German Investors Sentiment Improves
There isn’t much in the way of Eurozone data today, or tomorrow, with the PMIs on Friday likely to be the next big fundamental catalyst for this pair. Yesterday, the German ZEW Economic Sentiment came in stronger, climbing to 26.0, compared to 10.3 previously and 19.9 expected.
This is based on a survey of about 160 German institutional investors and analysts, rating the relative 6-month economic outlook for Germany. Therefore, it is a leading indicator of economic health, with the rationale being that investors and analysts are highly informed and changes in their sentiment can be an early signal of future economic activity.
The fact that this was the strongest increase in the ZEW indicator for Germany in the past two years is noteworthy.
It is likely that their optimism reflects the recent performance of the flying German DAX index and European markets in general, which in turn have been supported, in part, by the view that the Ukraine conflict may end soon and that the ECB is also going to cut rates.
US Dollar in Consolidation Mode Amid Lack of Data
The DXY is bouncing back slightly after a two-week drop and a flat performance in January, which ended a three-month winning run. It remains to be seen whether the recent retreat was just a correction for the dollar and whether that has now largely played out. But there’s still some scope for a risk-on, dollar-off, move should a Russia-Ukraine peace agreement materialise.
Last week’s hotter inflation data failed to lift the US dollar, which suggests the dollar may have already priced in upside risks to inflation, owing to Trump’s protectionist policies.

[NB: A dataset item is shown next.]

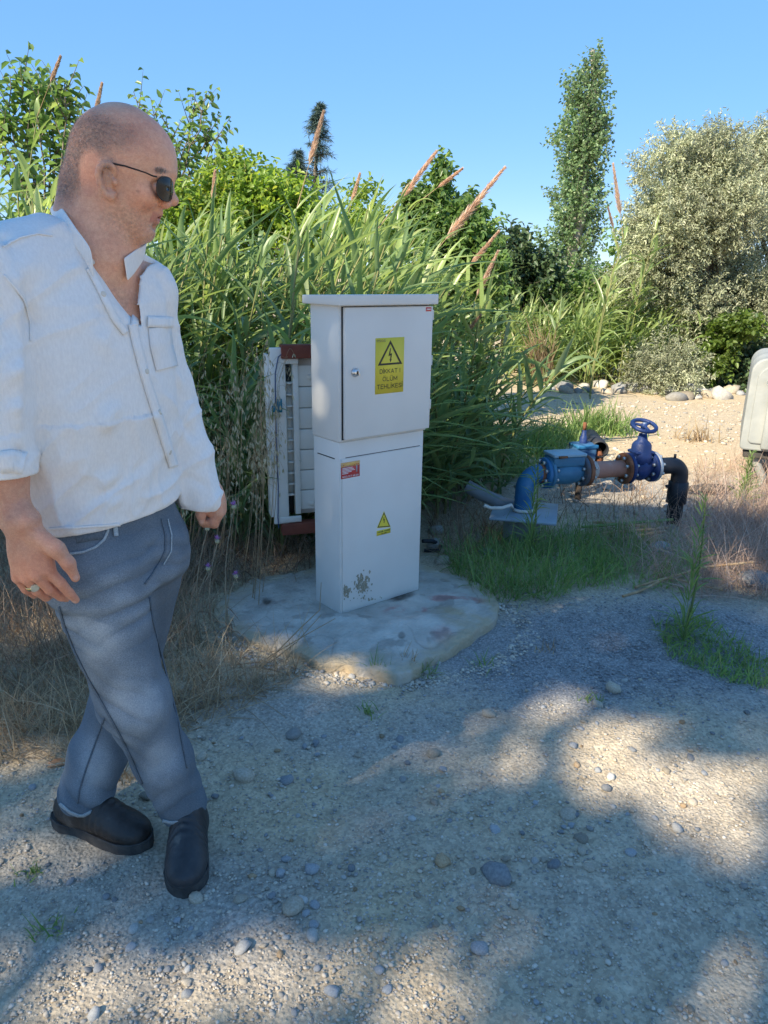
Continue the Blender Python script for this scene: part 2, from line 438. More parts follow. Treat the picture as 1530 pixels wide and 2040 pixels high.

There is no major US data this week, and it remains to be seen whether today’s release of the FOMC meeting minutes will be a market-moving event.
Later this week, the global PMIs are scheduled for Friday, which may impact the EUR/USD. The European PMIs are likely to show modest improvement, with the services Sector PMI seen printing 51.5 vs. 51.3 last and Manufacturing PMI expected to have improved to 48.5 from 48.3, remaining below the expansion threshold of 50.0.

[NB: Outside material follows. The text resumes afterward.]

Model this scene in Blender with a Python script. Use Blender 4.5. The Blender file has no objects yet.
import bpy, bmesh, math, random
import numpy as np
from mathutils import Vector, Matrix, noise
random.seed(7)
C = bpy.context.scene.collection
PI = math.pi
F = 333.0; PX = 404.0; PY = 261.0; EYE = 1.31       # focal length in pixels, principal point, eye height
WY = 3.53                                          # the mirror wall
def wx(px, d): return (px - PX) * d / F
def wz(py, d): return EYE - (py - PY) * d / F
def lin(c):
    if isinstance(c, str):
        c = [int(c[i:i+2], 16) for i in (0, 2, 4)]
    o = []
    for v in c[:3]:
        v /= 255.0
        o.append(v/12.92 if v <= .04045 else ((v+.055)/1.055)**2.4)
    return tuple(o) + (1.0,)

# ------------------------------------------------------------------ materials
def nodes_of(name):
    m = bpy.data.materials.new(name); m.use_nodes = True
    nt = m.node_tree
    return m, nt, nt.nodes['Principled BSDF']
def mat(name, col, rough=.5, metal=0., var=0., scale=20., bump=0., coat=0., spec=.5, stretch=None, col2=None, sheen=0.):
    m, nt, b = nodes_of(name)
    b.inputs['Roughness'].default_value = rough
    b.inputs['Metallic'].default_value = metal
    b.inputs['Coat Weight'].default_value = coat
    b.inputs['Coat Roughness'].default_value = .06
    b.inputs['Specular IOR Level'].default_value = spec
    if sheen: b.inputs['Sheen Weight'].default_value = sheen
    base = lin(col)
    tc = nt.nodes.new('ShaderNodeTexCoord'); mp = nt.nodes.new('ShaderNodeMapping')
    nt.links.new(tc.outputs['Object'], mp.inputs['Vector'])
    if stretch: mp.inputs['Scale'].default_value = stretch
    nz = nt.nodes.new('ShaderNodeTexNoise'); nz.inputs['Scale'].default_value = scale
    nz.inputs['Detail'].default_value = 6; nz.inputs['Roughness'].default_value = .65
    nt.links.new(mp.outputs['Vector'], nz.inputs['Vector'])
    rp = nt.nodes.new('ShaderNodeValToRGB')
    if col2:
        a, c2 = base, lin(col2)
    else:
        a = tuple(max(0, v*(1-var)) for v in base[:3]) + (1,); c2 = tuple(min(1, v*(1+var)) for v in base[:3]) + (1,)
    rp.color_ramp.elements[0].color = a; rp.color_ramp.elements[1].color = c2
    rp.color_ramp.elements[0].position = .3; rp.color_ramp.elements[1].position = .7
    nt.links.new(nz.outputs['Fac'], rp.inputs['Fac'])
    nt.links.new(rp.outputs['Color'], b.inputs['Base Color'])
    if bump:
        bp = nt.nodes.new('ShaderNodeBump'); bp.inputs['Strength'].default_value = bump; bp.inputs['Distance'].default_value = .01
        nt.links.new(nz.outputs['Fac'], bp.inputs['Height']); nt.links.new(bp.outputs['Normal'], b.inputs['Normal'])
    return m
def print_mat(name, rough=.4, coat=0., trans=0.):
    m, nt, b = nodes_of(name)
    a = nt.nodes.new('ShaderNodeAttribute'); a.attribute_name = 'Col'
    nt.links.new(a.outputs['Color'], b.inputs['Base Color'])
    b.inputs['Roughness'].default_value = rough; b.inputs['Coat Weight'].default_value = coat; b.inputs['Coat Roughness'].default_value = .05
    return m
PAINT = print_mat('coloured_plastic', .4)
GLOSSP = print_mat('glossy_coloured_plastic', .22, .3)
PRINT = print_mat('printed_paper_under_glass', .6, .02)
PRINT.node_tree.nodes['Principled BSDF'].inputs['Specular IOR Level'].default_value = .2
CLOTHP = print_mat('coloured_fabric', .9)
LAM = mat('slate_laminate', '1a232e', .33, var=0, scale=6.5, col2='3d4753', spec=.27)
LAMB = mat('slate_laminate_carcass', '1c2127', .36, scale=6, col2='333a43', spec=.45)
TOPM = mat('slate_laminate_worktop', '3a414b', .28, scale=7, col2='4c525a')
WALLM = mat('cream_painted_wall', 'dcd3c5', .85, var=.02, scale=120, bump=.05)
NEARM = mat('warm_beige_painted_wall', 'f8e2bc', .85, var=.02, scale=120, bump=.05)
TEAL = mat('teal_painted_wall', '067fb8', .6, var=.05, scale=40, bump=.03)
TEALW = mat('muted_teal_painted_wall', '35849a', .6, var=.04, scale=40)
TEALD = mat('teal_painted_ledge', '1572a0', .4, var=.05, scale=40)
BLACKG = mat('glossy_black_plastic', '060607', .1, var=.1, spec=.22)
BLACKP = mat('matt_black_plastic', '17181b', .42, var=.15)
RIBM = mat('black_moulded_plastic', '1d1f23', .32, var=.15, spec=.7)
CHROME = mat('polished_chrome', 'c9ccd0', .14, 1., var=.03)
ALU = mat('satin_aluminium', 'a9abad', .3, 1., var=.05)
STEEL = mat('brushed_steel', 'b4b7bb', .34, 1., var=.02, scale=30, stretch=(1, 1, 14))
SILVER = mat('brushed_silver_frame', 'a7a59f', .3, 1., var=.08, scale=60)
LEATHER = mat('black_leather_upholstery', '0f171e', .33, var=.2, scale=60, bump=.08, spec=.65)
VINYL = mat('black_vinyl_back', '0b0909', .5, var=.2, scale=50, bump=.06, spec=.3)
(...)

The recent upsurge in major Eurozone indices such as the DAX suggests investors are expecting recovery to gather pace, but will this be evidenced in the latest PMI readings showing even better results than those expected by economists?
EUR/USD Technical Analysis and Trade Ideas
The EUR/USD remains stuck inside a range, but if last week’s price action is anything to go by, then one can expect to see some dip-buying now that it is testing support around the 1.0400-1.04300 range.
After establishing support last week, the pair has since been trying to break key resistance in the 1.0480–1.0500 zone, where it has encountered some pushback.
However, the recent higher lows indicate some buying interest, even if the broader technical outlook has not yet turned decisively bullish. I would be more confident in expecting higher levels on the back of some further bullish price action.
A decisive break above the 1.0480–1.0500 range could suggest a shift in sentiment. If that happens, we could see follow-up technical buying towards the next potential resistance levels of 1.0600 and possibly even 1.0700 thereafter.
All told, I am expecting to see a rally above the 1.05 handle, then, say, a breakdown below 1.02 support first.